(Recorded data)
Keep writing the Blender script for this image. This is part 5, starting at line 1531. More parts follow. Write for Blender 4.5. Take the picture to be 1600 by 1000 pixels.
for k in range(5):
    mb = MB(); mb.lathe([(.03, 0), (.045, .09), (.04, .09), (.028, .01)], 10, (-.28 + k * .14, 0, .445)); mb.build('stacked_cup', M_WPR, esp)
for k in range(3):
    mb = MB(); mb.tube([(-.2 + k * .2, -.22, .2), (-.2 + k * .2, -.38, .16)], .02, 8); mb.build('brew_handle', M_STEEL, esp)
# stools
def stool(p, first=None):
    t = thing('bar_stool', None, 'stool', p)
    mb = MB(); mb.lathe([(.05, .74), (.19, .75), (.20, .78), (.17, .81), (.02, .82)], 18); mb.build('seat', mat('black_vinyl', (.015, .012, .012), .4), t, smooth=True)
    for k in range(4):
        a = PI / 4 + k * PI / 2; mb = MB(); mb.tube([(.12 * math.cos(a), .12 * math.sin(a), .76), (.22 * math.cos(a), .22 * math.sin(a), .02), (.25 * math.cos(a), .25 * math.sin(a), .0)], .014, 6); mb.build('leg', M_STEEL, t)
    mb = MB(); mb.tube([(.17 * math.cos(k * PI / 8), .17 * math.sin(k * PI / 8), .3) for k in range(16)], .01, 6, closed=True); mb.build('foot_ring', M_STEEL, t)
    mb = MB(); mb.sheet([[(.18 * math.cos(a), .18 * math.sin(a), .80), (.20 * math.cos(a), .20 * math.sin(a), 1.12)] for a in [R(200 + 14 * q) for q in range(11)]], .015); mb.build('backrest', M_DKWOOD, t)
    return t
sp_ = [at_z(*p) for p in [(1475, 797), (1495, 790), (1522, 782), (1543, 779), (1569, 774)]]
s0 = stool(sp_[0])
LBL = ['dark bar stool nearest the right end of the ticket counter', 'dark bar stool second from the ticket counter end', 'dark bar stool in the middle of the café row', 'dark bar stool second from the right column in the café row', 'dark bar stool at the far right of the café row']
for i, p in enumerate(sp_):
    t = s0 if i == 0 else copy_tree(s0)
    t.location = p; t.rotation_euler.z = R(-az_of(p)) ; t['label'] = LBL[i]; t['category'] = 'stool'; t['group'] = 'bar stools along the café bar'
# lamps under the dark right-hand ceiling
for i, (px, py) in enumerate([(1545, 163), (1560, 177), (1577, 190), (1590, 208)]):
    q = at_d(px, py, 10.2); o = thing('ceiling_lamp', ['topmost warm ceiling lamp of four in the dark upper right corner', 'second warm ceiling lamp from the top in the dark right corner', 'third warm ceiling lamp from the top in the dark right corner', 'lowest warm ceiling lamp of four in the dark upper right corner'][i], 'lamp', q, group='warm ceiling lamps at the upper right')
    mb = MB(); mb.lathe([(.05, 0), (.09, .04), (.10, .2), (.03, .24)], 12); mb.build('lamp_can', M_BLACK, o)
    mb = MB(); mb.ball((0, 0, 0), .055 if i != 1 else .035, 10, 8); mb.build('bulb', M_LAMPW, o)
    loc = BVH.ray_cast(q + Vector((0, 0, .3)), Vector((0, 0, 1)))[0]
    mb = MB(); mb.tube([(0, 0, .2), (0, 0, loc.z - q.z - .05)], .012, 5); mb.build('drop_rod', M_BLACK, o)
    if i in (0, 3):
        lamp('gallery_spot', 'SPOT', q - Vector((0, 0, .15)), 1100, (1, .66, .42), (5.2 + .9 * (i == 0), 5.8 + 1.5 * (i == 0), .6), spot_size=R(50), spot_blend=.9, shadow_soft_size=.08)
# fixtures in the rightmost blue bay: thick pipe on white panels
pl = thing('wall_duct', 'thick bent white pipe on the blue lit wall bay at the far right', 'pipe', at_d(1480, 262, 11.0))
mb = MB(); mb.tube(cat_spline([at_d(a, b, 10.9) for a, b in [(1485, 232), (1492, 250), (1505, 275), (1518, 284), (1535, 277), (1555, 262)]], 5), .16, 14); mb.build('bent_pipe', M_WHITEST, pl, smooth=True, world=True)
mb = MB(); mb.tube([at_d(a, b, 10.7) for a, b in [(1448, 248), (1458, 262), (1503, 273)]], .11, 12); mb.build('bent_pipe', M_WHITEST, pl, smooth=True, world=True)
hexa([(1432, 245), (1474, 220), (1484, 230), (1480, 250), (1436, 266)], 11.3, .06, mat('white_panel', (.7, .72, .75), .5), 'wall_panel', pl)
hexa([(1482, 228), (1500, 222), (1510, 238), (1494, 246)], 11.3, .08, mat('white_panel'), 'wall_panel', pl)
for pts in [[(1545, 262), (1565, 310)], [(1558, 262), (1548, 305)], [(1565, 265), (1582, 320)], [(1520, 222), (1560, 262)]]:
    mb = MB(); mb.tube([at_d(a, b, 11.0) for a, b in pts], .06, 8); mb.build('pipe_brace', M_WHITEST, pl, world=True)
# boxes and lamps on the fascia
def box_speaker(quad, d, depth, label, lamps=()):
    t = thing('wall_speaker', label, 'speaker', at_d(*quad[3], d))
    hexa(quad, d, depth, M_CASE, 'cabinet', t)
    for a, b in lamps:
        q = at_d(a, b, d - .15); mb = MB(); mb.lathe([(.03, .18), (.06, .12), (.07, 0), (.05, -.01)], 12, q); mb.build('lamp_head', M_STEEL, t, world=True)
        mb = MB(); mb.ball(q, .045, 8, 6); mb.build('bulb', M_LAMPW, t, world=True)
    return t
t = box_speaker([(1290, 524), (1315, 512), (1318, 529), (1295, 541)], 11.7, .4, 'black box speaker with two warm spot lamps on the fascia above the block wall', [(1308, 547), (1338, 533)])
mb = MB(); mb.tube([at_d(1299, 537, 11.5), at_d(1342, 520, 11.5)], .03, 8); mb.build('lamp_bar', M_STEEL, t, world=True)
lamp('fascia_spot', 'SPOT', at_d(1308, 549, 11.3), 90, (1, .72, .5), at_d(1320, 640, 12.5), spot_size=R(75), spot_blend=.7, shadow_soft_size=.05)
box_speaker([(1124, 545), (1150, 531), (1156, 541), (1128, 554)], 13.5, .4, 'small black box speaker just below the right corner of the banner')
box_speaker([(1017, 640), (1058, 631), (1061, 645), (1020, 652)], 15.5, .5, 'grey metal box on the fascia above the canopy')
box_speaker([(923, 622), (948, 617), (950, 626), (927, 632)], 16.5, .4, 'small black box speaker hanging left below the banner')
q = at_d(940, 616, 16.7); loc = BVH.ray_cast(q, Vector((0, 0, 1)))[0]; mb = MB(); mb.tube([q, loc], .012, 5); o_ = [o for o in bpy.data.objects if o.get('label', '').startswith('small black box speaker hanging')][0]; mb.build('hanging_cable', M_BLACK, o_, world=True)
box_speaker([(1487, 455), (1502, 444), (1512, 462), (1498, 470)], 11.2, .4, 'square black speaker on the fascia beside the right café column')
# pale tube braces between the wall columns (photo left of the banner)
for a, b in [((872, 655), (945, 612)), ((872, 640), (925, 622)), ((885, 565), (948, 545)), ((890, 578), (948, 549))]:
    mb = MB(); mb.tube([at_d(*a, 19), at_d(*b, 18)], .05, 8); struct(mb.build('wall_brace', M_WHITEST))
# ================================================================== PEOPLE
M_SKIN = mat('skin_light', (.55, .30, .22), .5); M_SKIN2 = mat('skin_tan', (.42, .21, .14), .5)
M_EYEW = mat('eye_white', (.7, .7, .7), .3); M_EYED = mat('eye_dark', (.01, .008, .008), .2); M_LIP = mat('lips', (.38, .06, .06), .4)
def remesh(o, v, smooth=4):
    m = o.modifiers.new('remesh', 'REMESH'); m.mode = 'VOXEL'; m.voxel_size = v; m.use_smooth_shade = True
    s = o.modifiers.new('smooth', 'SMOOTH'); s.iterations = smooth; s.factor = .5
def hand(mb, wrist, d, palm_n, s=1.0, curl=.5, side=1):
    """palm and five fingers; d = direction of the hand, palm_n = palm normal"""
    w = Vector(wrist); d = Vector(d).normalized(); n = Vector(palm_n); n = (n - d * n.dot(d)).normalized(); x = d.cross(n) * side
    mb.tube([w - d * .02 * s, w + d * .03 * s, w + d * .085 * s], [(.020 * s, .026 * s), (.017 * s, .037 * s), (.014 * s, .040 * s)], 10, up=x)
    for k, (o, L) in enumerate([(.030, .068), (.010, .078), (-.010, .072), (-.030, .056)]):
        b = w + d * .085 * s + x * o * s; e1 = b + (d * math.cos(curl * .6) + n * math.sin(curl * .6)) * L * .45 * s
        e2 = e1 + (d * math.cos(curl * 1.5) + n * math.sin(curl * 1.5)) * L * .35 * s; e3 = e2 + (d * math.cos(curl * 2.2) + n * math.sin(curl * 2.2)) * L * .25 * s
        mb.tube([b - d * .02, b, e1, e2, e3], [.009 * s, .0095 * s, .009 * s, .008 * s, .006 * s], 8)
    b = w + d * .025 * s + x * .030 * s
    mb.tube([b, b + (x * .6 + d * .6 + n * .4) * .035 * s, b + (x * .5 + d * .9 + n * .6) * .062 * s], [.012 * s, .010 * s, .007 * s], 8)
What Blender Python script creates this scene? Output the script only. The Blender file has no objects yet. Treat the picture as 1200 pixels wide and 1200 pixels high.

• [EXERCISE GOAL]
Extract all lines from the data in which "picture" is found.

• [FINAL RESULT]
Keep writing the Blender script for this image. This is part 5, starting at line 1531. More parts follow. Write for Blender 4.5. Take the picture to be 1600 by 1000 pixels.
What Blender Python script creates this scene? Output the script only. The Blender file has no objects yet. Treat the picture as 1200 pixels wide and 1200 pixels high.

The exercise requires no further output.